**Task goal:** Starting at the first line of the data below, retype every line up to and including the one containing "S('dress','black lace-up on the bottom".

**Given data:**
=======

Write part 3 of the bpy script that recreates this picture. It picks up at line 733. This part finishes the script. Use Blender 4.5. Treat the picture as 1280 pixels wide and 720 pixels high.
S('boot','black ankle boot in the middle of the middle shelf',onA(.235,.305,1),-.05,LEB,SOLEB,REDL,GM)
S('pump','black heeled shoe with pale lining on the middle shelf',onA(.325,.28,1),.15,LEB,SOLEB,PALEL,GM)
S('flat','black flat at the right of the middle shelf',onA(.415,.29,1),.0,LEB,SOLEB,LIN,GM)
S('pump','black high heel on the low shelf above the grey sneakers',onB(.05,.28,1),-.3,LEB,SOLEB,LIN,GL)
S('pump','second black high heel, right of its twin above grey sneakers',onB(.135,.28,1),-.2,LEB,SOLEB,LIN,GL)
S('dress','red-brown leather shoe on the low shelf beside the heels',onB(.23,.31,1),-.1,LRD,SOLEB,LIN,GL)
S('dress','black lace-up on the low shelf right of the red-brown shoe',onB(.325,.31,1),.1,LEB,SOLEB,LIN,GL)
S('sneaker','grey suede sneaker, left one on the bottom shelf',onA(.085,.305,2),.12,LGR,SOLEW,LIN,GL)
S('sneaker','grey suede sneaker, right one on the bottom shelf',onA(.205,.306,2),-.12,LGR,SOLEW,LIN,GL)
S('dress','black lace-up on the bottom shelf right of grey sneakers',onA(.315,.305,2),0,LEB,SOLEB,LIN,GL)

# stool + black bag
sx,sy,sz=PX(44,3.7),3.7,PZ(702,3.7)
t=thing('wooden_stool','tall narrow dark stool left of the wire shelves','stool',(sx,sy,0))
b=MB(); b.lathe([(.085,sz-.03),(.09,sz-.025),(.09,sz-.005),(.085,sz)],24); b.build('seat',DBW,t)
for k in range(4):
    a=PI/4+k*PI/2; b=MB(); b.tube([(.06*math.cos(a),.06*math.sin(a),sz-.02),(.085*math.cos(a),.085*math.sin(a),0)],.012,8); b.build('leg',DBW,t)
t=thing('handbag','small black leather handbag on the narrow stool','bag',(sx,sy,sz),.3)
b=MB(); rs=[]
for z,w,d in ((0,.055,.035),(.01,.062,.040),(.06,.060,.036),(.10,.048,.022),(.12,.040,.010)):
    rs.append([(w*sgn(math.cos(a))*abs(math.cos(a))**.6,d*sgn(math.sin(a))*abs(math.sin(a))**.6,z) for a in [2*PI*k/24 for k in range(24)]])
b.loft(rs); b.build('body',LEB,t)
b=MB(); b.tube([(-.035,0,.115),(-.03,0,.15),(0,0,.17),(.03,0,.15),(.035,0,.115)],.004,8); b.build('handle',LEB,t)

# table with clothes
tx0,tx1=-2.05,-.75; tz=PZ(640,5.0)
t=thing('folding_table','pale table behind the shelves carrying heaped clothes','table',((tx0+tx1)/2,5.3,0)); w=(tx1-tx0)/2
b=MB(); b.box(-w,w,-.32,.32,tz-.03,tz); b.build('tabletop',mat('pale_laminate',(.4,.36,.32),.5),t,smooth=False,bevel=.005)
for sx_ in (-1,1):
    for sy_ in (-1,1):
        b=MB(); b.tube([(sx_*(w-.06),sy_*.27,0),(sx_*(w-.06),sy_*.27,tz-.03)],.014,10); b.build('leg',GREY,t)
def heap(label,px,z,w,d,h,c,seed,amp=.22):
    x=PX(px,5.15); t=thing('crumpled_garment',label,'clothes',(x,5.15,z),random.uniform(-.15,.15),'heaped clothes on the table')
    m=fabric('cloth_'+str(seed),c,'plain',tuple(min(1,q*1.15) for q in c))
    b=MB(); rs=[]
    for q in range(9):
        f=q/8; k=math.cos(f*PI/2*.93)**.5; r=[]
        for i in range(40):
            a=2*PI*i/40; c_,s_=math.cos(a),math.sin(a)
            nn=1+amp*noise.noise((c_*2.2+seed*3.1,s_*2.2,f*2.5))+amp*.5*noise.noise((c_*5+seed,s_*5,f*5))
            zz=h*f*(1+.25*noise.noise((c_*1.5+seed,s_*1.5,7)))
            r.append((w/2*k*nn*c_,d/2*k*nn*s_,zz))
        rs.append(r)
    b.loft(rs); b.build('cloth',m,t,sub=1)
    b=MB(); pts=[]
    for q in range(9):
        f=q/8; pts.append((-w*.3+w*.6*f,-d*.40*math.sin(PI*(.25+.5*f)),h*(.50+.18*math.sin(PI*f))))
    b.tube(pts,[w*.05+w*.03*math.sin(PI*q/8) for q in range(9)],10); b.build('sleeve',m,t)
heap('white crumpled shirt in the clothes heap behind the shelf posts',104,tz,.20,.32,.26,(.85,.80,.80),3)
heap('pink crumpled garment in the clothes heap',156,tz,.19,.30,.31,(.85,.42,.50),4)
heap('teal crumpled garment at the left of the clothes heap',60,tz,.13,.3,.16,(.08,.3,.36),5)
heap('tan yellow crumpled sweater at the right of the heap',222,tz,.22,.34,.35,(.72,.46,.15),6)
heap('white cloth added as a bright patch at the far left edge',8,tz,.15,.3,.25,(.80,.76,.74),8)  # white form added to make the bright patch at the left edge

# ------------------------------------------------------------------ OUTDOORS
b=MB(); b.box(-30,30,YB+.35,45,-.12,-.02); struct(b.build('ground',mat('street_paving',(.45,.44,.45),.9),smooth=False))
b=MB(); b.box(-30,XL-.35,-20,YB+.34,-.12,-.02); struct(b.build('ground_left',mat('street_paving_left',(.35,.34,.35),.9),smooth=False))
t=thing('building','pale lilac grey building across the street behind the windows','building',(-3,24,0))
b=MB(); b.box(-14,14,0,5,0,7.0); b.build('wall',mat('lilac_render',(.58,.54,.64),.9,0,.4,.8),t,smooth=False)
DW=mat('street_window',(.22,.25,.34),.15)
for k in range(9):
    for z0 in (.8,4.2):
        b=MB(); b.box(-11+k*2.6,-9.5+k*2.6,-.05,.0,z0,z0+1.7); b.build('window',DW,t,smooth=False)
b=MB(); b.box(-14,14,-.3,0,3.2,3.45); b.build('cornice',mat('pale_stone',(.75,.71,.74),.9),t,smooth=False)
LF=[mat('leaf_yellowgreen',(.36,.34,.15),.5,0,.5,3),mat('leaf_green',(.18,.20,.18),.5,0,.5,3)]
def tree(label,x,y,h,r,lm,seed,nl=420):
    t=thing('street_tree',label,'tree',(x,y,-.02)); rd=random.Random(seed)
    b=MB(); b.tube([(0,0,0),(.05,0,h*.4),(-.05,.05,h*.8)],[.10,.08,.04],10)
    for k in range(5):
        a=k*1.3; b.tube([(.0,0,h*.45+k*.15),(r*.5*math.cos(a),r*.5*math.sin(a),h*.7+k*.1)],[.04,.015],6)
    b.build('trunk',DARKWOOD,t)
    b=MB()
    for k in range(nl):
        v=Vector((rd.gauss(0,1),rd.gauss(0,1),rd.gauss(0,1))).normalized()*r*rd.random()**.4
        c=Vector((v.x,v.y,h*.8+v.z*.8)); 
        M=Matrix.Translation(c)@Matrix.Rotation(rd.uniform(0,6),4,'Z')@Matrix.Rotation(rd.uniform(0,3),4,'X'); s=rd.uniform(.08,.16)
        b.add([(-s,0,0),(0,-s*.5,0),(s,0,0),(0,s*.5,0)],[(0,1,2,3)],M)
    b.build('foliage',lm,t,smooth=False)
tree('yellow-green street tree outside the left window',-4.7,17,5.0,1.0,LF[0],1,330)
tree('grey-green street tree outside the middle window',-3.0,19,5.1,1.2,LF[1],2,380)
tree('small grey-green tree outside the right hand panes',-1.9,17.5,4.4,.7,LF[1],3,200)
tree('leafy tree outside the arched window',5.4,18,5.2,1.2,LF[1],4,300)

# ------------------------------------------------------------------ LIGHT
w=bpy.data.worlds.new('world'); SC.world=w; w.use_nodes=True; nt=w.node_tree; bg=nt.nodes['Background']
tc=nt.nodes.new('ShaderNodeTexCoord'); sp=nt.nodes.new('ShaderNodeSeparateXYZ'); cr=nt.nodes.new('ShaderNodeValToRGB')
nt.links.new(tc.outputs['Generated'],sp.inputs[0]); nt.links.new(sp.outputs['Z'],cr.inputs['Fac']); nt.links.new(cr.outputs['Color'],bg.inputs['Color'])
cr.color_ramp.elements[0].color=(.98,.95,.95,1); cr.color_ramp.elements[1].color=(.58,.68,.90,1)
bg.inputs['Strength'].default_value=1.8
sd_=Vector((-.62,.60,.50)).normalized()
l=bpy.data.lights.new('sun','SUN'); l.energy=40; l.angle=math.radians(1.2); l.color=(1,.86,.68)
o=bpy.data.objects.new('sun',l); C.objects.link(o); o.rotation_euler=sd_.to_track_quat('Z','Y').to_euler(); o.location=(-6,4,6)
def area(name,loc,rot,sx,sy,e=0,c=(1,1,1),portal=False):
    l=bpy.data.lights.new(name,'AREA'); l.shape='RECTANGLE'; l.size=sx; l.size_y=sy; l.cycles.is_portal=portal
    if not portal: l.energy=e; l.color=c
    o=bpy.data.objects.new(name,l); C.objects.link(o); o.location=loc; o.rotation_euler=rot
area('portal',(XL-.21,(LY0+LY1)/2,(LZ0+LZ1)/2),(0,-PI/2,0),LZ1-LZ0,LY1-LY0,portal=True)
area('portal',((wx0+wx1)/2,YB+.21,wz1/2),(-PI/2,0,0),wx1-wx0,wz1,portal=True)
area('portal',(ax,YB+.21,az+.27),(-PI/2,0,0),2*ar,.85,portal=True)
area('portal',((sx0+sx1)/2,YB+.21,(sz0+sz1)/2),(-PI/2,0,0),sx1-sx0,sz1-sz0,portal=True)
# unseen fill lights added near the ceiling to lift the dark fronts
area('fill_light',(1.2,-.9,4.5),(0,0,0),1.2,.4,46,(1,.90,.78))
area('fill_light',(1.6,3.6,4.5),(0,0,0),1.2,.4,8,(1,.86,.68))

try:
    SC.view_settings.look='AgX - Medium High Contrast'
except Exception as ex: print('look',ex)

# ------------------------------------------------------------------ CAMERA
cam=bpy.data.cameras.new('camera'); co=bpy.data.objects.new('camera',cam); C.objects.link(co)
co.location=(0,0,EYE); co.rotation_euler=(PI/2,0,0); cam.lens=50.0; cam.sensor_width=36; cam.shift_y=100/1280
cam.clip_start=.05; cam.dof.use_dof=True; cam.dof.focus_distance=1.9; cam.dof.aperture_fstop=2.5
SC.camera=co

=======

**Full output:**
Write part 3 of the bpy script that recreates this picture. It picks up at line 733. This part finishes the script. Use Blender 4.5. Treat the picture as 1280 pixels wide and 720 pixels high.
S('boot','black ankle boot in the middle of the middle shelf',onA(.235,.305,1),-.05,LEB,SOLEB,REDL,GM)
S('pump','black heeled shoe with pale lining on the middle shelf',onA(.325,.28,1),.15,LEB,SOLEB,PALEL,GM)
S('flat','black flat at the right of the middle shelf',onA(.415,.29,1),.0,LEB,SOLEB,LIN,GM)
S('pump','black high heel on the low shelf above the grey sneakers',onB(.05,.28,1),-.3,LEB,SOLEB,LIN,GL)
S('pump','second black high heel, right of its twin above grey sneakers',onB(.135,.28,1),-.2,LEB,SOLEB,LIN,GL)
S('dress','red-brown leather shoe on the low shelf beside the heels',onB(.23,.31,1),-.1,LRD,SOLEB,LIN,GL)
S('dress','black lace-up on the low shelf right of the red-brown shoe',onB(.325,.31,1),.1,LEB,SOLEB,LIN,GL)
S('sneaker','grey suede sneaker, left one on the bottom shelf',onA(.085,.305,2),.12,LGR,SOLEW,LIN,GL)
S('sneaker','grey suede sneaker, right one on the bottom shelf',onA(.205,.306,2),-.12,LGR,SOLEW,LIN,GL)
S('dress','black lace-up on the bottom shelf right of grey sneakers',onA(.315,.305,2),0,LEB,SOLEB,LIN,GL)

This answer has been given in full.